An Administrative Law Judge found that Laff and Woods' bathroom conversation was protected concerted activity and that Laff had been unlawfully discharged for participation in that conversation. A three member panel of the National Labor Relations Board ("NLRB") subsequently took up the matter.
Analysis: As a refresher, Section 7 of the National Labor Relations Act ("NLRA") protects the rights of employees to "engage in...concerted activities for the purpose of collective bargaining or other mutual aid or protection." For employees to receive this Section 7 protection, the activity engaged in must be "concerted" and that concerted activity must be engaged in for the purpose of "mutual aid or protection." A 2014 NLRB decision in Fresh & Easy Neighborhood Market established that "[W]hether an employee's activity is 'concerted' depends on the manner in which the employee's actions may be linked to those of his coworkers...The concept of 'mutual aid or protection' focuses on the goal of concerted activity; chiefly, whether the employee or employees involved are seeking to 'improve the terms and conditions of employment or otherwise improve their lot as employees." Concerted activity includes cases ""where individual employees seek to initiate or to induce or to prepare for group action, as well as individual employees bringing truly group complaints to the attention of management."" Activity may still be concerted even it involves "only a speaker and a listener, but to qualify as such, it must appear at the very least it was engaged in with the object of initiating or inducing or preparing for group action or that it had some relation to group action in the interest of employees...[I]f it looks forward to no action at all, it is more than likely to be mere 'griping.'"
Although the Administrative Law Judge found that the conversation between Laff and Woods constituted concerted activity because "there is no question that Laff and Woods were discussing common concerns regarding terms and conditions of their employment specifically relating to how calls are forwarded and whose responsibility it was to field calls.", the three member panel of the NLRB disagreed. As noted, there was no evidence that employees as a group at Quicken Loans had any preexisting concerns about the routing of customer calls. As well, Laff's testimony did not establish that the conversation with Woods was seeking to initiate or induce group activity about the issue. While Woods complained that the client call was a waste of his time, there was no evidence to establish that he sought to move Laff to join him in protest of the routing incident. Further, Laff's response did not suggest contemplation of any group action (as Laff only responded that he understood why Woods was frustrated.) Viewed objectively, Laff's response could not be construed as implying that Laff recognized Woods' complaint as referring to a group workplace problem. Consequently, it was found that woods complaint and Laff's response "look[ed] forward to no action at all," and therefore the conversation amounted to "mere 'griping.'"
Decision: The three member panel of the NLRB reversed the Administrative Law Judge's findings and found that when viewed objectively, the conversation between Laff and Woods focused only on a personal complaint by Woods and that neither Laff nor Woods contemplated taking any concerted action about the event that would be for improvement of their working conditions or those of fellow employees; consequently, cursing about a client in a public restroom did not amount to protected concerted activity.

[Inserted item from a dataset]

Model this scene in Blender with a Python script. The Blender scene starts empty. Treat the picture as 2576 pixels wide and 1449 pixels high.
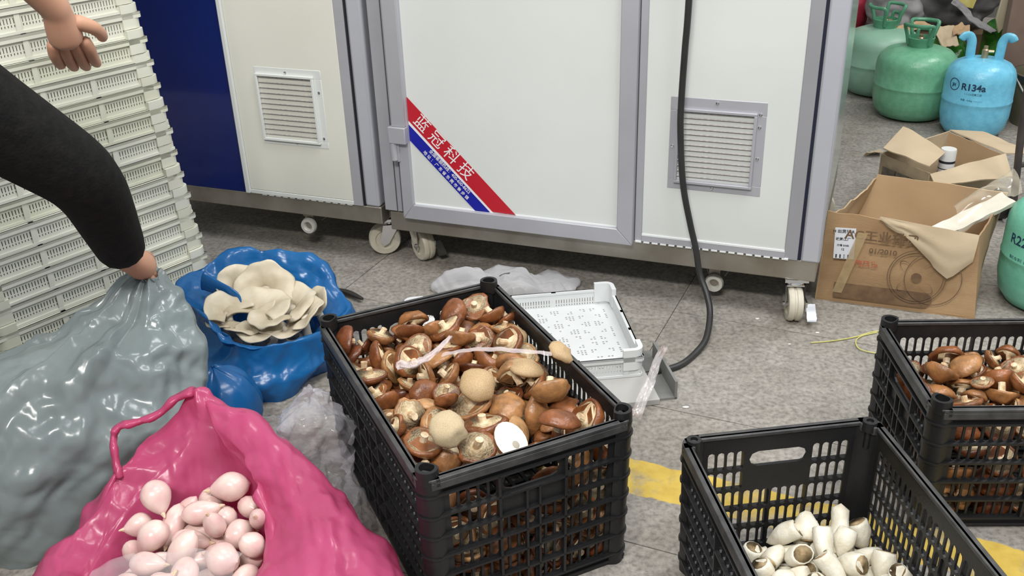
import bpy, bmesh, math, random
import numpy as np
from mathutils import Vector, Matrix, noise

# ------------------------------------------------------------------ camera, world, lamps, exposure
S = bpy.context.scene
COL = S.collection
PITCH, ROLL, FPX, CAMH = math.radians(26.95), math.radians(-1.85), 2480.0, 1.275
_F = Vector((0, math.cos(PITCH), -math.sin(PITCH)))
_U0 = Vector((0, math.sin(PITCH), math.cos(PITCH)))
_R = Vector((1, 0, 0)) * math.cos(ROLL) + _U0 * math.sin(ROLL)
_U = Vector((-1, 0, 0)) * math.sin(ROLL) + _U0 * math.cos(ROLL)
cam_data = bpy.data.cameras.new('camera')
cam_data.sensor_fit = 'HORIZONTAL'
cam_data.sensor_width = 36.0
cam_data.lens = 36.0 * FPX / 2576.0
cam_data.clip_start = 0.02
cam_data.clip_end = 60
cam = bpy.data.objects.new('camera', cam_data)
COL.objects.link(cam)
_m = Matrix((_R, _U, -_F)).transposed().to_4x4()
_m.translation = Vector((0, 0, CAMH))
cam.matrix_world = _m
S.camera = cam

world = bpy.data.worlds.new('workshop_daylight')
S.world = world
world.use_nodes = True
world.node_tree.nodes['Background'].inputs[0].default_value = (0.93, 0.97, 1.0, 1)
world.node_tree.nodes['Background'].inputs[1].default_value = 0.50


def lamp(name, loc, target, sx, sy, power, col=(1, 1, 1)):
    d = bpy.data.lights.new(name, 'AREA')
    d.shape = 'RECTANGLE'
    d.size, d.size_y, d.energy, d.color = sx, sy, power, col
    o = bpy.data.objects.new(name, d)
    COL.objects.link(o)
    o.location = loc
    o.rotation_euler = (Vector(target) - Vector(loc)).to_track_quat('-Z', 'Y').to_euler()
    return o


# rows of fluorescent tubes under the workshop ceiling
lamp('ceiling_tube_lamp', (-0.7, -1.0, 3.4), (-0.3, 2.2, 0.3), 1.6, 0.25, 122, (1.0, 0.97, 0.92))
lamp('ceiling_tube_lamp', (1.9, 0.6, 3.6), (0.6, 2.2, 0.2), 1.6, 0.25, 56, (0.97, 0.99, 1.0))
lamp('ceiling_tube_lamp', (0.4, 1.6, 3.7), (0.3, 1.9, 0), 1.6, 0.3, 50, (1.0, 1.0, 1.0))
lamp('ceiling_tube_lamp', (3.2, 3.2, 3.6), (2.0, 4.0, 0), 1.6, 0.25, 60, (1.0, 0.99, 0.95))
S.view_settings.view_transform = 'Standard'
S.view_settings.look = 'None'
S.view_settings.gamma = 1.0
S.view_settings.use_curve_mapping = False
S.view_settings.exposure = -0.04


# ------------------------------------------------------------------ helpers
def at(px, py, Y):
    """the point seen at pixel (px,py) that stands at distance Y along the room"""
    d = _F + _R * ((px - 1288) / FPX) - _U * ((py - 724.5) / FPX)
    return Vector((0, 0, CAMH)) + d * (Y / d.y)


def fl(px, py, z=0.0):
    d = _F + _R * ((px - 1288) / FPX) - _U * ((py - 724.5) / FPX)
    return Vector((0, 0, CAMH)) + d * ((z - CAMH) / d.z)


class MB:
    def __init__(s):
        s.v, s.f, s.m = [], [], []
        s.cur = 0

    def add(s, vs, fs):
        n = len(s.v)
        s.v.extend([tuple(p) for p in vs])
        s.f.extend([tuple(i + n for i in f) for f in fs])
        s.m.extend([s.cur] * len(fs))
        return s

    def box(s, a, b, M=None):
        x0, y0, z0 = a
        x1, y1, z1 = b
        vs = [Vector(p) for p in ((x0, y0, z0), (x1, y0, z0), (x1, y1, z0), (x0, y1, z0), (x0, y0, z1), (x1, y0, z1), (x1, y1, z1), (x0, y1, z1))]
        if M is not None:
            vs = [M @ p for p in vs]
        return s.add(vs, [(0, 3, 2, 1), (4, 5, 6, 7), (0, 1, 5, 4), (1, 2, 6, 5), (2, 3, 7, 6), (3, 0, 4, 7)])

    def tube(s, pts, r, seg=8, cap=True, flat=1.0, up=None):
        pts = [Vector(p) for p in pts]
        n = len(pts)
        rr = r if hasattr(r, '__len__') else [r] * n
        vs = []
        prev = None
        for i in range(n):
            t = (pts[min(i + 1, n - 1)] - pts[max(i - 1, 0)]).normalized()
            if prev is None:
                a = Vector(up) if up else (Vector((0, 0, 1)) if abs(t.z) < .9 else Vector((1, 0, 0)))
            else:
                a = prev
            x = (a - t * a.dot(t)).normalized()
            prev = x
            y = t.cross(x)
            for k in range(seg):
                w = 2 * math.pi * k / seg
                vs.append(pts[i] + (x * math.cos(w) + y * math.sin(w) * flat) * rr[i])
        fs = [(i * seg + k, i * seg + (k + 1) % seg, (i + 1) * seg + (k + 1) % seg, (i + 1) * seg + k) for i in range(n - 1) for k in range(seg)]
        if cap:
            fs += [tuple(range(seg))[::-1], tuple((n - 1) * seg + k for k in range(seg))]
        return s.add(vs, fs)

    def lathe(s, prof, seg=24, M=None, fn=None, close=False):
        vs, fs = [], []
        n = len(prof)
        for r, z in prof:
            for k in range(seg):
                w = 2 * math.pi * k / seg
                p = Vector((r * math.cos(w), r * math.sin(w), z))
                if fn:
                    p = fn(p)
                if M is not None:
                    p = M @ p
                vs.append(p)
        rng = range(n) if close else range(n - 1)
        for i in rng:
            j = (i + 1) % n
            for k in range(seg):
                fs.append((i * seg + k, i * seg + (k + 1) % seg, j * seg + (k + 1) % seg, j * seg + k))
        if not close:
            if prof[0][0] > 1e-6:
                fs.append(tuple(range(seg))[::-1])
            if prof[-1][0] > 1e-6:
                fs.append(tuple((n - 1) * seg + k for k in range(seg)))
        return s.add(vs, fs)

    def prism(s, poly, y0, y1, M=None):
        """poly in (x,z), extruded along y"""
        n = len(poly)
        vs = [Vector((x, y0, z)) for x, z in poly] + [Vector((x, y1, z)) for x, z in poly]
        if M is not None:
            vs = [M @ p for p in vs]
        fs = [tuple(range(n)), tuple(range(2 * n - 1, n - 1, -1))] + [(i, n + i, n + (i + 1) % n, (i + 1) % n) for i in range(n)]
        return s.add(vs, fs)

    def grid(s, G, t=0.0, closed=False, cap0=False):
        """G: array (nv,nu,3); t: sheet thickness"""
        G = np.asarray(G, float)
        nv, nu = G.shape[:2]
        fs = []
        uu = nu if closed else nu - 1
        for j in range(nv - 1):
            for i in range(uu):
                fs.append((j * nu + i, j * nu + (i + 1) % nu, (j + 1) * nu + (i + 1) % nu, (j + 1) * nu + i))
        if t <= 0:
            if cap0:
                fs.append(tuple(range(nu))[::-1])
            return s.add(G.reshape(-1, 3), fs)
        N = gnorm(G, closed)
        H = G - N * t
        m = nv * nu
        f2 = [tuple(m + i for i in reversed(f)) for f in fs]
        for i in range(uu):
            k = (i + 1) % nu
            f2.append((k, i, m + i, m + k))
            a, b = (nv - 1) * nu + i, (nv - 1) * nu + k
            f2.append((a, b, m + b, m + a))
        if not closed:
            for j in range(nv - 1):
                a, b = j * nu, (j + 1) * nu
                f2.append((a, b, m + b, m + a))
                a, b = j * nu + nu - 1, (j + 1) * nu + nu - 1
                f2.append((b, a, m + a, m + b))
        return s.add(np.concatenate([G.reshape(-1, 3), H.reshape(-1, 3)]), fs + f2)

    def mesh(s, name, mats, smooth=True, fix=True):
        me = bpy.data.meshes.new(name)
        me.from_pydata(s.v, [], s.f)
        for m in (mats if isinstance(mats, (list, tuple)) else [mats]):
            me.materials.append(m)
        me.polygons.foreach_set('material_index', s.m)
        if fix:
            bm = bmesh.new()
            bm.from_mesh(me)
            bmesh.ops.recalc_face_normals(bm, faces=bm.faces)
            bm.to_mesh(me)
            bm.free()
        me.polygons.foreach_set('use_smooth', [bool(smooth)] * len(me.polygons))
        if smooth and smooth != 'full':
            me.set_sharp_from_angle(angle=math.radians(38 if smooth is True else smooth))
        me.update()
        return me

    def build(s, name, mats, parent=None, smooth=True, bevel=0.0, fix=True):
        me = s.mesh(name, mats, smooth, fix)
        o = link(name, me, parent)
        if bevel:
            b = o.modifiers.new('edge', 'BEVEL')
            b.width = bevel
            b.segments = 2
            b.limit_method = 'ANGLE'
        return o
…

The Takeaway: Now bear in mind, the NLRB is not explicitly saying that cursing about clients in the workplace (or a public area) is automatically not protected by the NLRA as protected concerted activity. When you unpack the facts and apply prior precedent here, it is easy to get from point A to point B and see how the NRLB reached the conclusion that Laff and Woods' conversation failed to qualify as protected concerted activity. From the evidence in the record, it does appear that the conversation was simply nothing more than griping among employees. With that being said, the NLRB set out a blueprint of sorts for how employees can engage in conversation (profanity laced or otherwise) that can qualify as protected concerted activity. As noted above, the activity engaged in by employees must be concerted and that concerted activity
must be engaged in for the purpose of mutual aid or protection. To meet this threshold, it is important for the employee or employees involved to be clear that they are seeking to improve the
terms and conditions of employment or otherwise improve their lot as
employees. Failure to establish this will likely lead to the conduct being found to have not qualified for protection under the NLRA. Employees: Tread carefully; whether or not your conversations complaining about work or customers are protected concerted activity will depend upon the facts, when viewed objectively.